[Saved entries]
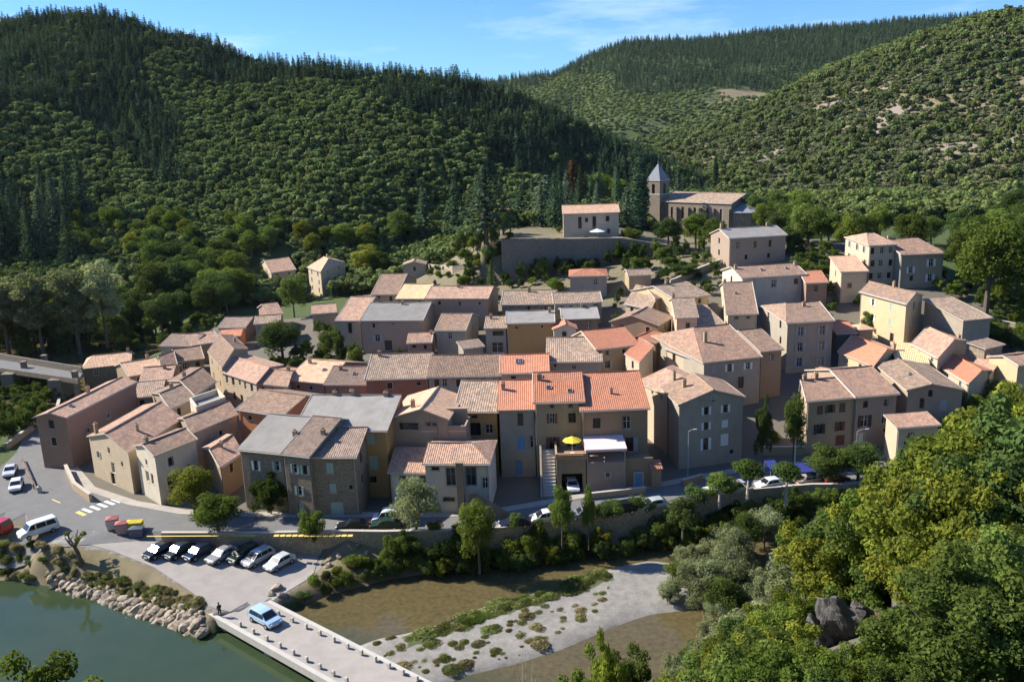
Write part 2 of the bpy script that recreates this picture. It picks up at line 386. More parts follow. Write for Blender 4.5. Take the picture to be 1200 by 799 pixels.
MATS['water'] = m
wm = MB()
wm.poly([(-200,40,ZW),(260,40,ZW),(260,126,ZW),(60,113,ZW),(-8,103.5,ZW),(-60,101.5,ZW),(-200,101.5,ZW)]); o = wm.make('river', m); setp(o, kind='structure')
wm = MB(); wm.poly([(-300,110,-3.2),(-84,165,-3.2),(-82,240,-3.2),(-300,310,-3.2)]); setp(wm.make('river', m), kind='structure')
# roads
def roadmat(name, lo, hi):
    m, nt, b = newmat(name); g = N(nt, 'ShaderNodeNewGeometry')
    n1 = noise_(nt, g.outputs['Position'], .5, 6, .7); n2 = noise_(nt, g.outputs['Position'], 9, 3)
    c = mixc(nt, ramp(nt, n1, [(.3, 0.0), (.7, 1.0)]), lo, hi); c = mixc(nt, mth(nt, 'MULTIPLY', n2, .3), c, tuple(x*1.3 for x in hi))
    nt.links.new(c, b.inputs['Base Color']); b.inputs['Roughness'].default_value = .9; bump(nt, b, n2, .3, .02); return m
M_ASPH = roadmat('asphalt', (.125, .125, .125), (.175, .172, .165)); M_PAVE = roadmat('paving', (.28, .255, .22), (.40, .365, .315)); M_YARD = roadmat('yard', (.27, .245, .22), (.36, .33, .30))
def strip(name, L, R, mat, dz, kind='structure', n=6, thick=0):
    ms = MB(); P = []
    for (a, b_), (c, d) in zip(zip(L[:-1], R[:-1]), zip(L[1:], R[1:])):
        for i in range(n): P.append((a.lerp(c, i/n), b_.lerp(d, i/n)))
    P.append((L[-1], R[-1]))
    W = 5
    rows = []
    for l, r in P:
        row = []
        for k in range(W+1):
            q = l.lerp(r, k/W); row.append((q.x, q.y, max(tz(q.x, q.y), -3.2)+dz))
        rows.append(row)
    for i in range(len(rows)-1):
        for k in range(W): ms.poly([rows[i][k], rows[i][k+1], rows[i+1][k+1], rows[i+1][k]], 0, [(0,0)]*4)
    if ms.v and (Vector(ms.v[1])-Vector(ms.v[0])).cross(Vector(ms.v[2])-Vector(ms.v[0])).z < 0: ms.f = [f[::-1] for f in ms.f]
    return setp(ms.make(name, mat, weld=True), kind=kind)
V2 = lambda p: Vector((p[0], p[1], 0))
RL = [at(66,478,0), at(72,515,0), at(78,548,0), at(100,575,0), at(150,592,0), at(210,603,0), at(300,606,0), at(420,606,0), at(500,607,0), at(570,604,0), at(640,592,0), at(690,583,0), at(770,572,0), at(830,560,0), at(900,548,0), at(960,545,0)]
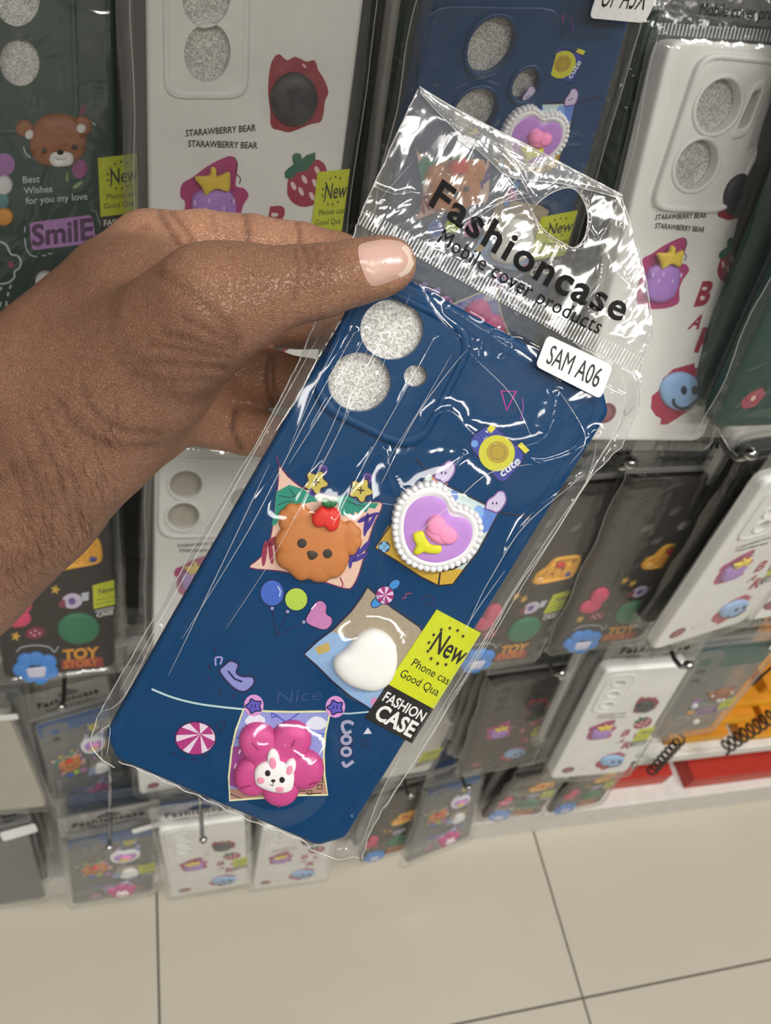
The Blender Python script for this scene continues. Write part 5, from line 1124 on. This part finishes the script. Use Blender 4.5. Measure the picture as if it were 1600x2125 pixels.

- **REQUIRED WORK**
All preceding records should be duplicated verbatim, images excepted.

- **FINISHED TASK**
Write part 2 of the bpy script that recreates this picture. It picks up at line 386. More parts follow. Write for Blender 4.5. Take the picture to be 1200 by 799 pixels.
MATS['water'] = m
wm = MB()
wm.poly([(-200,40,ZW),(260,40,ZW),(260,126,ZW),(60,113,ZW),(-8,103.5,ZW),(-60,101.5,ZW),(-200,101.5,ZW)]); o = wm.make('river', m); setp(o, kind='structure')
wm = MB(); wm.poly([(-300,110,-3.2),(-84,165,-3.2),(-82,240,-3.2),(-300,310,-3.2)]); setp(wm.make('river', m), kind='structure')
# roads
def roadmat(name, lo, hi):
    m, nt, b = newmat(name); g = N(nt, 'ShaderNodeNewGeometry')
    n1 = noise_(nt, g.outputs['Position'], .5, 6, .7); n2 = noise_(nt, g.outputs['Position'], 9, 3)
    c = mixc(nt, ramp(nt, n1, [(.3, 0.0), (.7, 1.0)]), lo, hi); c = mixc(nt, mth(nt, 'MULTIPLY', n2, .3), c, tuple(x*1.3 for x in hi))
    nt.links.new(c, b.inputs['Base Color']); b.inputs['Roughness'].default_value = .9; bump(nt, b, n2, .3, .02); return m
M_ASPH = roadmat('asphalt', (.125, .125, .125), (.175, .172, .165)); M_PAVE = roadmat('paving', (.28, .255, .22), (.40, .365, .315)); M_YARD = roadmat('yard', (.27, .245, .22), (.36, .33, .30))
def strip(name, L, R, mat, dz, kind='structure', n=6, thick=0):
    ms = MB(); P = []
    for (a, b_), (c, d) in zip(zip(L[:-1], R[:-1]), zip(L[1:], R[1:])):
        for i in range(n): P.append((a.lerp(c, i/n), b_.lerp(d, i/n)))
    P.append((L[-1], R[-1]))
    W = 5
    rows = []
    for l, r in P:
        row = []
        for k in range(W+1):
            q = l.lerp(r, k/W); row.append((q.x, q.y, max(tz(q.x, q.y), -3.2)+dz))
        rows.append(row)
    for i in range(len(rows)-1):
        for k in range(W): ms.poly([rows[i][k], rows[i][k+1], rows[i+1][k+1], rows[i+1][k]], 0, [(0,0)]*4)
    if ms.v and (Vector(ms.v[1])-Vector(ms.v[0])).cross(Vector(ms.v[2])-Vector(ms.v[0])).z < 0: ms.f = [f[::-1] for f in ms.f]
    return setp(ms.make(name, mat, weld=True), kind=kind)
V2 = lambda p: Vector((p[0], p[1], 0))
RL = [at(66,478,0), at(72,515,0), at(78,548,0), at(100,575,0), at(150,592,0), at(210,603,0), at(300,606,0), at(420,606,0), at(500,607,0), at(570,604,0), at(640,592,0), at(690,583,0), at(770,572,0), at(830,560,0), at(900,548,0), at(960,545,0)]
The Blender Python script for this scene continues. Write part 5, from line 1124 on. This part finishes the script. Use Blender 4.5. Measure the picture as if it were 1600x2125 pixels.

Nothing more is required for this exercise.